Alexandre Jost estime qu’il faut qu’il existe des groupes d’hommes d’un côté et des groupes de femmes d’un autre, pour réfléchir sur un même sujet. Puis qu’ils se rencontrent pour une mise en commun. « Ce sera l’occasion pour les hommes d’expérimenter concrètement la différence entre réfléchir entre hommes, ou réfléchir avec des femmes. »

 

Il y d’autres idées pour amener les hommes à habiter leur rôle de père, c’est l’aménagement du temps de travail. Qu’en pensez-vous ?

Karine Perrier : « Nous avons lancé le temps partiel annualisé qui rencontre beaucoup de succès chez Areva, là où il a été mis en place. C’est un temps plein, avec des périodes de vacances scolaires plus longues qui permettent d’être davantage avec les enfants. Ce sont souvent des hommes qui le prennent! Aujourd’hui, on sent un autre mouvement : 80% des hommes prennent leur congé parental. Le télétravail est à développer. »

 

Quid de la nouvelle génération, les Y ?

Viviane de Beaufort : pour les jeunes, la mixité n’est pas un sujet. Ils ne voient pas le problème, jusqu’à ce qu’ils rentrent en entreprise… Je pense qu’il vaut mieux que ce soit des jeunes qui leur en parlent. L’association Women’s Up, par exemple, sensibilise bien mieux les jeunes que ne peuvent le faire les professeurs ou les parents.

Karine Perrier : Osons la flexibilité dans l’organisation du travail.

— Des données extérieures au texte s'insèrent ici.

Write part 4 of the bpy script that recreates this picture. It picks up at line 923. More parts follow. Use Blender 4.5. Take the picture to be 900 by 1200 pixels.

François Fatoux : Les normes masculines ont un coût social qu’il faut mettre en évidence dans nos entreprises.

Olivier Frachon : Pour résoudre les problèmes d’aujourd’hui, on ne peut pas utiliser les solutions d’hier. Le modèle masculin ne suffit plus.

Viviane de Beaufort : Les hommes ont tout à gagner à changer le monde masculin de l’entreprise et à promouvoir la diversité des approches!

Alexandre Jost : La mixité est un enjeu de meilleur fonctionnement de la société et pour les hommes un enjeu d’équilibre personnel et de liberté.

Didier Duffaut lance le projet « Happy Men », ouvrant des espaces de parole aux hommes désireux de faire avancer la mixité.